Task goal
Copy each line below without leaving any out.

Supplied data
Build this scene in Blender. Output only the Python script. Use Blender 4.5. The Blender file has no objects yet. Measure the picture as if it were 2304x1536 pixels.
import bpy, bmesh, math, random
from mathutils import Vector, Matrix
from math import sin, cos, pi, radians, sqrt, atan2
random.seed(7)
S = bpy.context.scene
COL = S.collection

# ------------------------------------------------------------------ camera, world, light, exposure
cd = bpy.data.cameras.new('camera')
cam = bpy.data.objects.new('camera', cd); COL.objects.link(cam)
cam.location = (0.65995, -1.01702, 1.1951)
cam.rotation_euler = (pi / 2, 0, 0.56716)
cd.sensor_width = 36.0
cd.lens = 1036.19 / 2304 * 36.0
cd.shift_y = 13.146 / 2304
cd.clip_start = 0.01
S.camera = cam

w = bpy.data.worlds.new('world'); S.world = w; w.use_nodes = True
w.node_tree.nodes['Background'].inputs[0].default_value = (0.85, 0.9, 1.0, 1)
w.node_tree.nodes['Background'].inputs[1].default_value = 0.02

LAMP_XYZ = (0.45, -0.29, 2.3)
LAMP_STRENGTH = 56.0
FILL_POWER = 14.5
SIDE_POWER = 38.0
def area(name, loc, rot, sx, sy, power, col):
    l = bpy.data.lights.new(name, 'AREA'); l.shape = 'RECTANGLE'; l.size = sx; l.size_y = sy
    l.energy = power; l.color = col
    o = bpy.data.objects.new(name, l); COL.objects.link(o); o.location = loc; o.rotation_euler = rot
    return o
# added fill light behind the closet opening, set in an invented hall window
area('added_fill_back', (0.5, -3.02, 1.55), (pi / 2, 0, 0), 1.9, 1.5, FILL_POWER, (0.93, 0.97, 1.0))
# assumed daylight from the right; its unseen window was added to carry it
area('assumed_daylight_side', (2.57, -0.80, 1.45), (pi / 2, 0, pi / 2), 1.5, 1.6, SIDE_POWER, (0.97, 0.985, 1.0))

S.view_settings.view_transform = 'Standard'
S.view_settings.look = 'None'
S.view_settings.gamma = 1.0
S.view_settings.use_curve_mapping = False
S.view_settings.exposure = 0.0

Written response
Build this scene in Blender. Output only the Python script. Use Blender 4.5. The Blender file has no objects yet. Measure the picture as if it were 2304x1536 pixels.
import bpy, bmesh, math, random
from mathutils import Vector, Matrix
from math import sin, cos, pi, radians, sqrt, atan2
random.seed(7)
S = bpy.context.scene
COL = S.collection

# ------------------------------------------------------------------ camera, world, light, exposure
cd = bpy.data.cameras.new('camera')
cam = bpy.data.objects.new('camera', cd); COL.objects.link(cam)
cam.location = (0.65995, -1.01702, 1.1951)
cam.rotation_euler = (pi / 2, 0, 0.56716)
cd.sensor_width = 36.0
cd.lens = 1036.19 / 2304 * 36.0
cd.shift_y = 13.146 / 2304
cd.clip_start = 0.01
S.camera = cam

w = bpy.data.worlds.new('world'); S.world = w; w.use_nodes = True
w.node_tree.nodes['Background'].inputs[0].default_value = (0.85, 0.9, 1.0, 1)
w.node_tree.nodes['Background'].inputs[1].default_value = 0.02

LAMP_XYZ = (0.45, -0.29, 2.3)
LAMP_STRENGTH = 56.0
FILL_POWER = 14.5
SIDE_POWER = 38.0
def area(name, loc, rot, sx, sy, power, col):
    l = bpy.data.lights.new(name, 'AREA'); l.shape = 'RECTANGLE'; l.size = sx; l.size_y = sy
    l.energy = power; l.color = col
    o = bpy.data.objects.new(name, l); COL.objects.link(o); o.location = loc; o.rotation_euler = rot
    return o
# added fill light behind the closet opening, set in an invented hall window
area('added_fill_back', (0.5, -3.02, 1.55), (pi / 2, 0, 0), 1.9, 1.5, FILL_POWER, (0.93, 0.97, 1.0))
# assumed daylight from the right; its unseen window was added to carry it
area('assumed_daylight_side', (2.57, -0.80, 1.45), (pi / 2, 0, pi / 2), 1.5, 1.6, SIDE_POWER, (0.97, 0.985, 1.0))

S.view_settings.view_transform = 'Standard'
S.view_settings.look = 'None'
S.view_settings.gamma = 1.0
S.view_settings.use_curve_mapping = False
S.view_settings.exposure = 0.0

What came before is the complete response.